O antipetismo é profundamente antidemocrático, uma
vez que julga corrompidos ou irracionais os eleitores do PT. Corrompidos pelo
“estelionato eleitoral” do Bolsa Família ou incapazes de resistir à retórica
demagoga e populista do ex-presidente Lula e seus apaniguados.

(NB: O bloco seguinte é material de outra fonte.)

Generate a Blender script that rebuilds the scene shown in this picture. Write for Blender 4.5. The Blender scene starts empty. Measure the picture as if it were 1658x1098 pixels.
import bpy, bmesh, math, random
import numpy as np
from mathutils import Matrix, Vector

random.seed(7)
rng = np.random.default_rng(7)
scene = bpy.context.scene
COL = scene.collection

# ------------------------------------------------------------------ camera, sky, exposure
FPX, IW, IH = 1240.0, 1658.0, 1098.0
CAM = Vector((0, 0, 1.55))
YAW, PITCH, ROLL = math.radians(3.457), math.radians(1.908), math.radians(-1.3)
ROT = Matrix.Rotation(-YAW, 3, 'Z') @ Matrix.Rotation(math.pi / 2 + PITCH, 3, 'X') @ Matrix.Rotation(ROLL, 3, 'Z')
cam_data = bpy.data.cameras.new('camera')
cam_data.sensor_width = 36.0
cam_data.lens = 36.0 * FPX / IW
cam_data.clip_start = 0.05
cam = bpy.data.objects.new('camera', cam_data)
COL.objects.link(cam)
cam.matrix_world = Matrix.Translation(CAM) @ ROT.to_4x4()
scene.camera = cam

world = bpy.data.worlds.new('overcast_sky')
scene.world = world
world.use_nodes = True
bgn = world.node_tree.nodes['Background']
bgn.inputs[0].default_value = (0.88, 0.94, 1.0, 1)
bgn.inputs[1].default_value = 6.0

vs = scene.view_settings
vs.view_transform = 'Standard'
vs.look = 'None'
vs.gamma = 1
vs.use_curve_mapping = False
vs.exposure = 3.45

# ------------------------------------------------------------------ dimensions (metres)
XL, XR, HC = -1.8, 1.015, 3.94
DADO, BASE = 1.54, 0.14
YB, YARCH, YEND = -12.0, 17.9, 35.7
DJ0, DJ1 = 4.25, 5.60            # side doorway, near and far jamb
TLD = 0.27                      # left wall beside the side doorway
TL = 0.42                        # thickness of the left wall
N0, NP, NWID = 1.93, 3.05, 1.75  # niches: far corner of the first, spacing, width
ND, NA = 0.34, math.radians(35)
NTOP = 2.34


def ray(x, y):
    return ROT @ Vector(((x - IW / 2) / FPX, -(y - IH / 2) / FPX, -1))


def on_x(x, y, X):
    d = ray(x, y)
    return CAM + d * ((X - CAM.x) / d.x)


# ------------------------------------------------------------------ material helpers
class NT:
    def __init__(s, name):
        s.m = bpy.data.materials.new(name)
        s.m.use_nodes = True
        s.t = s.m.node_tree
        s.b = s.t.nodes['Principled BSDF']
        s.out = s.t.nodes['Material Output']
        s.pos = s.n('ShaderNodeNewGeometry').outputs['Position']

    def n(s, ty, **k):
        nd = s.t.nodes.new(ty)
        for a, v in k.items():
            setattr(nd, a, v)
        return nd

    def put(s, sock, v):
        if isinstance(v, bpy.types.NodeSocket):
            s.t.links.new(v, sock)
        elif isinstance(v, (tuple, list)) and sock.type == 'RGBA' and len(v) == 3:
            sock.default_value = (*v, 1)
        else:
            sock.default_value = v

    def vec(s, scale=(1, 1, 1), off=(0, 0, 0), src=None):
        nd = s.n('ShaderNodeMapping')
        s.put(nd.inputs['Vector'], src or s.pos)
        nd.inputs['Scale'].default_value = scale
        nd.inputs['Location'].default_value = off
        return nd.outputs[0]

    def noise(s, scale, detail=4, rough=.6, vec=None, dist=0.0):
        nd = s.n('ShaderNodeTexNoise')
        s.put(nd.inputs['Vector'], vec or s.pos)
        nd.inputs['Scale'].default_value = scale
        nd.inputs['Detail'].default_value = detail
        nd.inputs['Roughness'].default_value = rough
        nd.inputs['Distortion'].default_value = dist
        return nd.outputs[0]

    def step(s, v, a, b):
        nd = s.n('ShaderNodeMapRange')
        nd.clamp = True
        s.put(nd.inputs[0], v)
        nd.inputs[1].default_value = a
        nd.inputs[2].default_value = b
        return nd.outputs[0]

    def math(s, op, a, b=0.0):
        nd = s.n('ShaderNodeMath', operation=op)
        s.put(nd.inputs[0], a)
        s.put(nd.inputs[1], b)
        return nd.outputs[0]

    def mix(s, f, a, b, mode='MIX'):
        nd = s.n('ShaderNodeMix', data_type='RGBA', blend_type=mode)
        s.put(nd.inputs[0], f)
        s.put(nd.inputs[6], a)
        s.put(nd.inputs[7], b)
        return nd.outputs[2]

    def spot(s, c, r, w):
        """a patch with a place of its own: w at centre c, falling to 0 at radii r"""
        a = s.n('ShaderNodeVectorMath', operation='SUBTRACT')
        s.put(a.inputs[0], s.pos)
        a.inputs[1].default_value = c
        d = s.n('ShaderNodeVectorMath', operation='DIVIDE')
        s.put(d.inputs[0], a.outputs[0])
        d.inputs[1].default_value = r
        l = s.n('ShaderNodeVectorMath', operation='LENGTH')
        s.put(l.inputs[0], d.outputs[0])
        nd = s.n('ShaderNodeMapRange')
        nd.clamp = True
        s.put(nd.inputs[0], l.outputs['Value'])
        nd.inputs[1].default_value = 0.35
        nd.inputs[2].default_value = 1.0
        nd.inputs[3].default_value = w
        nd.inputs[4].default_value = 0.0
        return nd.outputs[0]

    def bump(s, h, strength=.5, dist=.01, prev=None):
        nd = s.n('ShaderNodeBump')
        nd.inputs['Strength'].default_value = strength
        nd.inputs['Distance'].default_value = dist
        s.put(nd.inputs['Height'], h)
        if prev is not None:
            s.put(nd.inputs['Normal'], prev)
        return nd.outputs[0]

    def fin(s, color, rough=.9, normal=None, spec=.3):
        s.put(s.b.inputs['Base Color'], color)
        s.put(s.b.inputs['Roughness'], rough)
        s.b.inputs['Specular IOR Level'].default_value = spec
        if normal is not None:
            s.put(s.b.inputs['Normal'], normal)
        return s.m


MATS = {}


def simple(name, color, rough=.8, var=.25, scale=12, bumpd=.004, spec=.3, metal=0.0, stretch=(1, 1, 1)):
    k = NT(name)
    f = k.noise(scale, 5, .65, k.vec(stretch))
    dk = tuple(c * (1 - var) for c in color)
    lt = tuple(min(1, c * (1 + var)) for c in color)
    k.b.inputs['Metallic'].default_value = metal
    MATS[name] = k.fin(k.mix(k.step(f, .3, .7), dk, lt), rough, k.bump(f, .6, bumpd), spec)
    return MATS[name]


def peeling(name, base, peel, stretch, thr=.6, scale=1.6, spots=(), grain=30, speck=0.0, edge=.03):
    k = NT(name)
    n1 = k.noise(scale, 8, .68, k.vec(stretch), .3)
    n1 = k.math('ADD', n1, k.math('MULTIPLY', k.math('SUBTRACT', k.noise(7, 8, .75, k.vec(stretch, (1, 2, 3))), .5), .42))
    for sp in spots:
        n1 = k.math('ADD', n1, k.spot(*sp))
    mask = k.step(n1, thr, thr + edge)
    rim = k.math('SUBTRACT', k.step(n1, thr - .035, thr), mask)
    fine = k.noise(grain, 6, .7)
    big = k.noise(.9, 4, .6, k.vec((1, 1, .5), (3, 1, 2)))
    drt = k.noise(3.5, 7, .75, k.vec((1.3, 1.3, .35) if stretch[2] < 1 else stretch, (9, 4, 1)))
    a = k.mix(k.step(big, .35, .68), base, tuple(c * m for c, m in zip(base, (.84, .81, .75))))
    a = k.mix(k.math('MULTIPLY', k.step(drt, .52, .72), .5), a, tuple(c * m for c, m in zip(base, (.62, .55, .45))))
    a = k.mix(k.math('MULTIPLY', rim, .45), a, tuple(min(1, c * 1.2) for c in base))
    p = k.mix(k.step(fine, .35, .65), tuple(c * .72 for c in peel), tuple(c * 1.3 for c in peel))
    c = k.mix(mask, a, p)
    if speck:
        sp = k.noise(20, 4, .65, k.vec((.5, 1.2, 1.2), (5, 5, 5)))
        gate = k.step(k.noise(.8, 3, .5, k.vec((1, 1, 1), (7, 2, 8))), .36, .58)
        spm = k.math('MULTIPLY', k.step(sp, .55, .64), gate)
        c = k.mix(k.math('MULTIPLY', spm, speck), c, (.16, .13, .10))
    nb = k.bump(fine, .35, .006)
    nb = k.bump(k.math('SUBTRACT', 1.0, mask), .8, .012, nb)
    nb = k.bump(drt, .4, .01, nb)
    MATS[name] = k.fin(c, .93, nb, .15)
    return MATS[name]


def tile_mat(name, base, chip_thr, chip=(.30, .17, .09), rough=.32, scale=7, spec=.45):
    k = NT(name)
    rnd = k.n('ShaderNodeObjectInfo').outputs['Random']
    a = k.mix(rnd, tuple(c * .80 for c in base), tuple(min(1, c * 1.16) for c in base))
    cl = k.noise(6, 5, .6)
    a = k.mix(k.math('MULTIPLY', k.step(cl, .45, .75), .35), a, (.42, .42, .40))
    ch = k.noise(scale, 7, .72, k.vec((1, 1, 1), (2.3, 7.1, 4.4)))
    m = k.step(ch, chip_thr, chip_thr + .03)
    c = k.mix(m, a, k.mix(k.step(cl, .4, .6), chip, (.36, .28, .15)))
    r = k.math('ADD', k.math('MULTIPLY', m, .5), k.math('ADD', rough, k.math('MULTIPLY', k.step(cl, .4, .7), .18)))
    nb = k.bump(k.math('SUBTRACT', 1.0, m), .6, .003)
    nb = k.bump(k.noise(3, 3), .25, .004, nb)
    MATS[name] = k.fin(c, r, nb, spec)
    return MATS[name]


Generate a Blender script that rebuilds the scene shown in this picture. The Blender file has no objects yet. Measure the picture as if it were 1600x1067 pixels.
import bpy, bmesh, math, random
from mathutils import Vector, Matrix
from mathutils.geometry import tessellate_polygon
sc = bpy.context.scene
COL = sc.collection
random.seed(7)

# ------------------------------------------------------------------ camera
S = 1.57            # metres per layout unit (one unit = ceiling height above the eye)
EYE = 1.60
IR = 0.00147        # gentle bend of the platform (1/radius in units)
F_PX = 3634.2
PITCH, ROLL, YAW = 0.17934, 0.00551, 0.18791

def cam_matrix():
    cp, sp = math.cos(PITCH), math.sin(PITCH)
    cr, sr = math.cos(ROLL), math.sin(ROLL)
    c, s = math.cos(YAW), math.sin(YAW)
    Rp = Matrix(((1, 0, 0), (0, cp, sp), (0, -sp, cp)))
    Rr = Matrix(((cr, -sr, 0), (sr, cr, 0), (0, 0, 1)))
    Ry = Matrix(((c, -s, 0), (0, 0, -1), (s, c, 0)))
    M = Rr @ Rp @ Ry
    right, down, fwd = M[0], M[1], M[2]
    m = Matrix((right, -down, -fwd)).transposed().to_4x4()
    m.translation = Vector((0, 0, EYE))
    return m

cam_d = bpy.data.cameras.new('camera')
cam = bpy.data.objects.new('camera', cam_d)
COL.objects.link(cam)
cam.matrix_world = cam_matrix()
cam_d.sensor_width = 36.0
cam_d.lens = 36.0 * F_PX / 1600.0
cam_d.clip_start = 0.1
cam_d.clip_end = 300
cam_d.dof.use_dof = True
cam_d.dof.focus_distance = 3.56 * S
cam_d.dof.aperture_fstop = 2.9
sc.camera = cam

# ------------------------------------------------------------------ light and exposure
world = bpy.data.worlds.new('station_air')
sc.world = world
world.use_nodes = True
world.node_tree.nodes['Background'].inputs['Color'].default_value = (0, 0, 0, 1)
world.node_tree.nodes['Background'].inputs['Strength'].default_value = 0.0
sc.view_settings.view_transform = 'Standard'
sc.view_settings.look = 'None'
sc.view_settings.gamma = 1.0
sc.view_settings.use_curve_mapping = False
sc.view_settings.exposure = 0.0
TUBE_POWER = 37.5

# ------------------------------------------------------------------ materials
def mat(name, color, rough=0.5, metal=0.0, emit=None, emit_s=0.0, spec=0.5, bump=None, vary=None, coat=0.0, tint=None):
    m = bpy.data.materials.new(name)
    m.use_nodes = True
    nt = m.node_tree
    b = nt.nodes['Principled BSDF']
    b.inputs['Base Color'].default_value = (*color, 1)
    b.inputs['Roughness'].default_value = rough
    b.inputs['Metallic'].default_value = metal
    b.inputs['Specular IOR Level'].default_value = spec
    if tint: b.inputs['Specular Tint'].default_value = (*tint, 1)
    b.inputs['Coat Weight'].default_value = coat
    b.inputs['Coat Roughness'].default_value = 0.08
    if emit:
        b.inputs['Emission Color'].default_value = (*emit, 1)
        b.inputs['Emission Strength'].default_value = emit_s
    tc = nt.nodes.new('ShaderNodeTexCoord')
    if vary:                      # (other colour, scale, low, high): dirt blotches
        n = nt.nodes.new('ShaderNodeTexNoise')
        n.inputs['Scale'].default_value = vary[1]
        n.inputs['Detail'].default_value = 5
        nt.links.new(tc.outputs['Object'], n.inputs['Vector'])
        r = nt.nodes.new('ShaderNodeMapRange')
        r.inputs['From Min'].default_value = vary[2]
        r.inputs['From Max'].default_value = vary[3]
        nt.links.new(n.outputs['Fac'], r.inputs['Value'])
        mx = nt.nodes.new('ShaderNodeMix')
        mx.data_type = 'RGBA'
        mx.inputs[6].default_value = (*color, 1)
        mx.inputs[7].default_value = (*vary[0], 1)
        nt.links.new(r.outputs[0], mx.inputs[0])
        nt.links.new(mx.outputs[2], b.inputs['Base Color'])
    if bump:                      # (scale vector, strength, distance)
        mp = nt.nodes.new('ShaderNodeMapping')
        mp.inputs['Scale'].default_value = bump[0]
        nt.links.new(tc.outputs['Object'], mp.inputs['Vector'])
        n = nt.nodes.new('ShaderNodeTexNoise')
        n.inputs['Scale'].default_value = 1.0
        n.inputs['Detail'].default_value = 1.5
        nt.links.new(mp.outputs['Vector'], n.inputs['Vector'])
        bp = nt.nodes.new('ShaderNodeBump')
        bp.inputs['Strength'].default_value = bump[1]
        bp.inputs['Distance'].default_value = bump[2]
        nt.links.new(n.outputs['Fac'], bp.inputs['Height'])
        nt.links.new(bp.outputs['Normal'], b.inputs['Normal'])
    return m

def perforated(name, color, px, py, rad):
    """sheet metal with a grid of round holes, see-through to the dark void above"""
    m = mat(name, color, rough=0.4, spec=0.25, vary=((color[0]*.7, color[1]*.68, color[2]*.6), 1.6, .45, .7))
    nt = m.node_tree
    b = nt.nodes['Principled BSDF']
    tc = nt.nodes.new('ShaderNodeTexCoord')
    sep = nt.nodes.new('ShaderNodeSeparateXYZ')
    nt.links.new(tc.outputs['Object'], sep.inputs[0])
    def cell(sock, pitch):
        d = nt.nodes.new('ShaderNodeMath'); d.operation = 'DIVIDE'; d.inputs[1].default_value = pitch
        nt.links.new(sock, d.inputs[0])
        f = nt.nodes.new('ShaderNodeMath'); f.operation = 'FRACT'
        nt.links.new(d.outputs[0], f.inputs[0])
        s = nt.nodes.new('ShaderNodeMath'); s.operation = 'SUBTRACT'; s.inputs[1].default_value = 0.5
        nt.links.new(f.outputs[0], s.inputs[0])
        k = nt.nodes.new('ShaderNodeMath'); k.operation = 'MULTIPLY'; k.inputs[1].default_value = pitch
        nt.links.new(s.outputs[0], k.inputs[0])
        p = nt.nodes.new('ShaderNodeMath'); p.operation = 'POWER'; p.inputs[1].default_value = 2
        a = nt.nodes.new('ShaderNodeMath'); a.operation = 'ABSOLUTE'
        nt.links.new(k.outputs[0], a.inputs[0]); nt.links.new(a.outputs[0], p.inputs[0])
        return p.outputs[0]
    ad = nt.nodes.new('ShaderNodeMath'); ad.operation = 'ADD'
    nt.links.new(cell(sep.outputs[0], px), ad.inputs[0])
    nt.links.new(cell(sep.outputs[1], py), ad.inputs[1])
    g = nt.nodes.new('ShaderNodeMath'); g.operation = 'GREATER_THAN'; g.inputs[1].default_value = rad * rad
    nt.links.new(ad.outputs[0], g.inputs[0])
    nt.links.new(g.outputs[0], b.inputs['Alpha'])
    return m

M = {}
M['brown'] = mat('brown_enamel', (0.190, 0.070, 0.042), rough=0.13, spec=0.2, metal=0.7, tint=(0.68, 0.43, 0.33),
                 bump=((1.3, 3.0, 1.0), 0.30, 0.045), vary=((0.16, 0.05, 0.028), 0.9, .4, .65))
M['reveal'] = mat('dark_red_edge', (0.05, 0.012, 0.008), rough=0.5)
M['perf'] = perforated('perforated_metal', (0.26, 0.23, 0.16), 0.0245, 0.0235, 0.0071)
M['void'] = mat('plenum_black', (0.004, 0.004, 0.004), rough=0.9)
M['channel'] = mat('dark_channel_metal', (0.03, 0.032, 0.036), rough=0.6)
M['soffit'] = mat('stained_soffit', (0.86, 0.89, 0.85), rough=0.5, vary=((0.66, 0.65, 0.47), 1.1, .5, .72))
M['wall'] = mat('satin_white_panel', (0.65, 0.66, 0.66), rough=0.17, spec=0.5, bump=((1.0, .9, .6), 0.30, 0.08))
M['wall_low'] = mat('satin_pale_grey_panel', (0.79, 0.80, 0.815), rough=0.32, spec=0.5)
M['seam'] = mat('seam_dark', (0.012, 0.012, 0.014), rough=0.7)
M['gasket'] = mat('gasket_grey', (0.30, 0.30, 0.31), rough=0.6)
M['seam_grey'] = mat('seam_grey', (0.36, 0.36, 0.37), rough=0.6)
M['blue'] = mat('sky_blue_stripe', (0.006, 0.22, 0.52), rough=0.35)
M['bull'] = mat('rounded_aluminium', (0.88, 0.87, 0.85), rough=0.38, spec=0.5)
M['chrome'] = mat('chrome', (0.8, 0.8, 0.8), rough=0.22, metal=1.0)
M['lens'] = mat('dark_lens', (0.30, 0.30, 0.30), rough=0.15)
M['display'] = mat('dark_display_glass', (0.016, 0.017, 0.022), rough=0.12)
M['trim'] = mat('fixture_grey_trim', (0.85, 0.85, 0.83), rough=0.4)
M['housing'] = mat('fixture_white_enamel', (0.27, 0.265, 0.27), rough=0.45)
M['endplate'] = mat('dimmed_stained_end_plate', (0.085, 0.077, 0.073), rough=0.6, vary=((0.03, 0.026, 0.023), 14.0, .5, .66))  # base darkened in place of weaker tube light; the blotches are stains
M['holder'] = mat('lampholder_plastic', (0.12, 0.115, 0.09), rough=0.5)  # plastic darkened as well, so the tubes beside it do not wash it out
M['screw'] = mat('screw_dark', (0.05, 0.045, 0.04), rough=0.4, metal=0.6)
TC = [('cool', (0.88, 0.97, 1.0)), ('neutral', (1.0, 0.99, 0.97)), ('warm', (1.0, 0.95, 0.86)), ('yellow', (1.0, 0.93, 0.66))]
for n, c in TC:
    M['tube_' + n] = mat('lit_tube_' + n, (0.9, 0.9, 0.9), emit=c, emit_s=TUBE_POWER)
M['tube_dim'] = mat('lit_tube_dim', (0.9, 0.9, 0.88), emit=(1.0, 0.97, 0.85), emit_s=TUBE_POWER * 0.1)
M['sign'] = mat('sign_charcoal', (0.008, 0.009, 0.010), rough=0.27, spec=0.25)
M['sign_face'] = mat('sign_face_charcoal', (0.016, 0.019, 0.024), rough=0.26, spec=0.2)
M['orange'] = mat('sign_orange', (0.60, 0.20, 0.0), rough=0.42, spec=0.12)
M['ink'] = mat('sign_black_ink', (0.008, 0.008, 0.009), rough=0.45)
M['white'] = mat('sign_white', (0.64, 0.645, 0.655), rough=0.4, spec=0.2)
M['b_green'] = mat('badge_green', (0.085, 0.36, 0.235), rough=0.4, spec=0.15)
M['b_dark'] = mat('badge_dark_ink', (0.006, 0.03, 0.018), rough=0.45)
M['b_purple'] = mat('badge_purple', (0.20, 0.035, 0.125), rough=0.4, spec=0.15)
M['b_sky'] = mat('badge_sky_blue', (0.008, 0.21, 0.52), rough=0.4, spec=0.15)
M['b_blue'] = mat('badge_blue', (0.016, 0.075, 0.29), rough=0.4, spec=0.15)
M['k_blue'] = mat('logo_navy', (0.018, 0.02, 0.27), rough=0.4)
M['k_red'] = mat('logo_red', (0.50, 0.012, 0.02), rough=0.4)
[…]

A mitificação do poder de Lula, como se emanasse de
alguém sobre-humano, é essencial ao antipetismo. Permite afastar o
ex-presidente de suas raízes históricas, dos movimentos sociais aos quais diz
servir, desconectar Lula de seu papel de agente de transformação social. O
truque da desconexão tem serventia dupla: os antipetistas podem posar de
defensores do Bem sem responder a perguntas inconvenientes. Quem são? A quem
servem? A que classe social pertencem? Qual é seu projeto político? Quais são
suas ideias?
A crença de que vencer eleições, em si, será
suficiente para diminuir o ímpeto antipetista poderá se revelar o mais profundo
erro do próprio PT diante da conjuntura política. O antipetismo não depende de
votos para existir ou se propagar. Estamos no campo do simbólico, do quase
religioso.
Os quatro senhores do Pacaembu, aos quais aludi
acima, estavam tomados por uma indignação quase religiosa contra Lula e o PT.
Pareciam fazer parte de uma seita capaz de mobilizar todas as forças,
constitucionais ou não, para praticar o exorcismo que é seu objetivo final.
Como aconteceu às vésperas do golpe cívico-militar de 64, o que são as leis
diante do imperativo moral de livrar a sociedade do Mal?